The dots — which indicate that the name is pronounced “brontay” rather than “bront” — were omitted when the stone tablet commemorating Charlotte, Emily and Anne was erected in the abbey’s Poets’ Corner in October 1939, just after the outbreak of World War II.

They were restored after Brontë historian Sharon Wright, editor of the Brontë Society Gazette, raised the issue with Dean of Westminster David Hoyle. The abbey asked its stonemason to tap in the dots and its conservator to paint them.

“There’s no paper record for anyone complaining about this or mentioning this, so I just wanted to put it right, really,” Wright said. “These three Yorkshire women deserve their place here, but they also deserve to have their name spelled correctly.”

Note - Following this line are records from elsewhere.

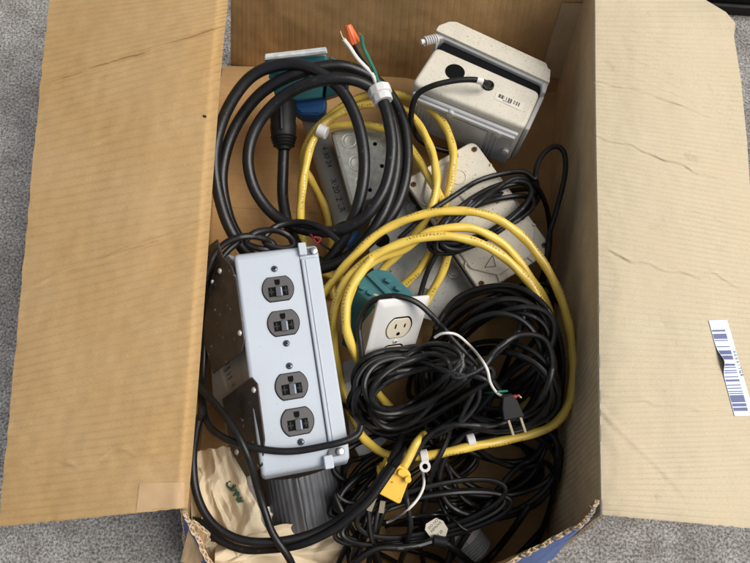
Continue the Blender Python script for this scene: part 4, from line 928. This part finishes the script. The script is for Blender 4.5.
# two prong plug
t = t8
zp = max(hz(*p_) for p_ in ((506, 400), (514, 408), (520, 414), (508, 416))) + .013
fr = Frame((514, 412, zp), (526, 409, zp), (511, 400, zp + .002))
bm = B(); prism(bm, round_poly(fr.ls([(503, 397), (512, 394), (518, 401), (525, 417), (504, 421), (502, 408)]), .002), -.012, 0); bmesh.ops.transform(bm, matrix=fr.M, verts=bm.verts); pg = obj('plug', bm, 'black_pl', t, world=True, bev=.0016)
for k in range(3):
    a = P(503 + k * .8, 396.5 + k * 2.2, zp + .0005); b_ = P(511.5 + k * .8, 394.5 + k * 2.2, zp + .0005); bm = B(); tube(bm, [a, b_], .0016, 8); obj('strain_rib', bm, 'black_pl', pg, world=True)
for p0, p1 in (((508, 420), (513, 435)), ((520, 417), (525, 432))):
    x, y = fr.l(*p0, -.006); x1, y1_ = fr.l(*p1, -.006); d_ = Vector((x1 - x, y1_ - y)).normalized(); n_ = Vector((-d_.y, d_.x)) * .0012
    bm = B(); prism(bm, [(x - n_.x, y - n_.y), (x1 - n_.x, y1_ - n_.y), (x1 + n_.x, y1_ + n_.y), (x + n_.x, y + n_.y)], -.009, -.003); bmesh.ops.transform(bm, matrix=fr.M, verts=bm.verts); obj('prong', bm, 'brass', pg, world=True)
t = thing('red_terminal', 'small red crimp terminal beside the black two prong plug', 'terminal', loc=P(514, 397, zp))
bm = B(); a = P(510, 397.5, zp - .004); b_ = P(516, 396.5, zp - .004); cyl(bm, a, b_, .0024, n=12); obj('sleeve', bm, 'red', t, world=True)
bm = B(); c_ = P(521, 398, zp - .004); tube(bm, [b_, b_.lerp(c_, .5) + Vector((0, .002, 0)), c_], .0016, 8); obj('spade', bm, 'copper', t, world=True)

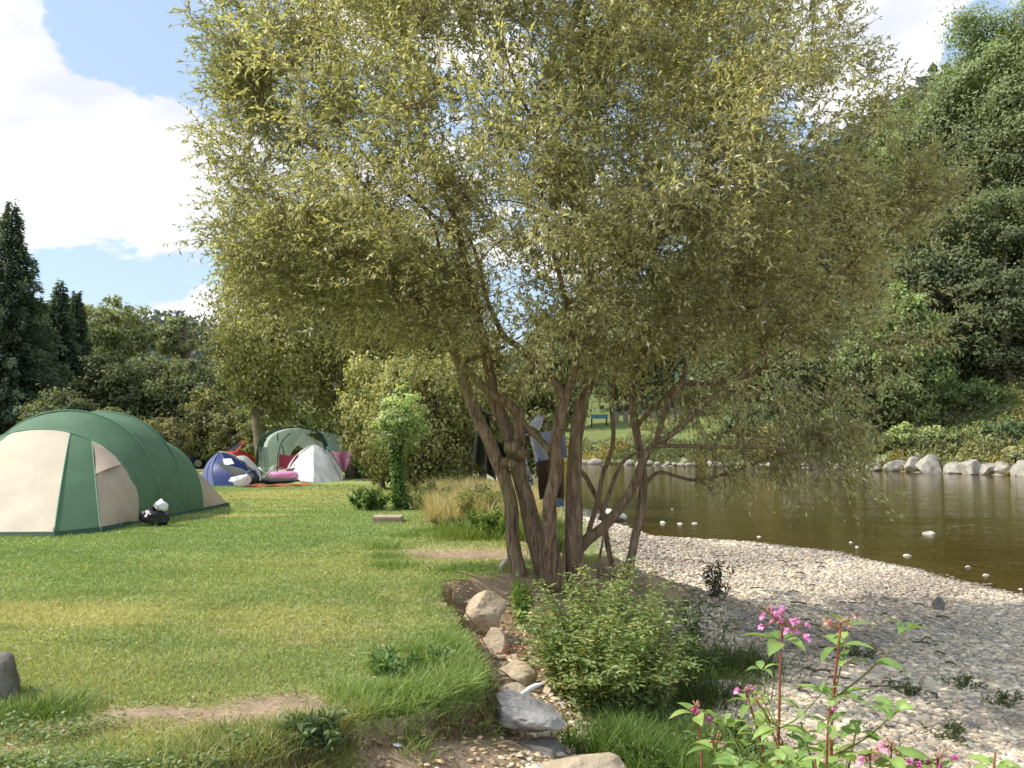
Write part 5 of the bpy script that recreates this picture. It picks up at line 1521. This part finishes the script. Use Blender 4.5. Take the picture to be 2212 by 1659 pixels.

It’s believed the writers’ Irish father Patrick changed the spelling of his surname from Brunty or Prunty when he went to university in England.

Raised on the wild Yorkshire moors, all three sisters died before they were 40, leaving enduring novels including Charlotte’s “Jane Eyre,” Emily’s “Wuthering Heights” and Anne’s “The Tenant of Wildfell Hall.”

Rebecca Yorke, director of the Brontë Society, welcomed the restoration.

“As the Brontës and their work are loved and respected all over the world, it’s entirely appropriate that their name is spelled correctly on their memorial,” she said.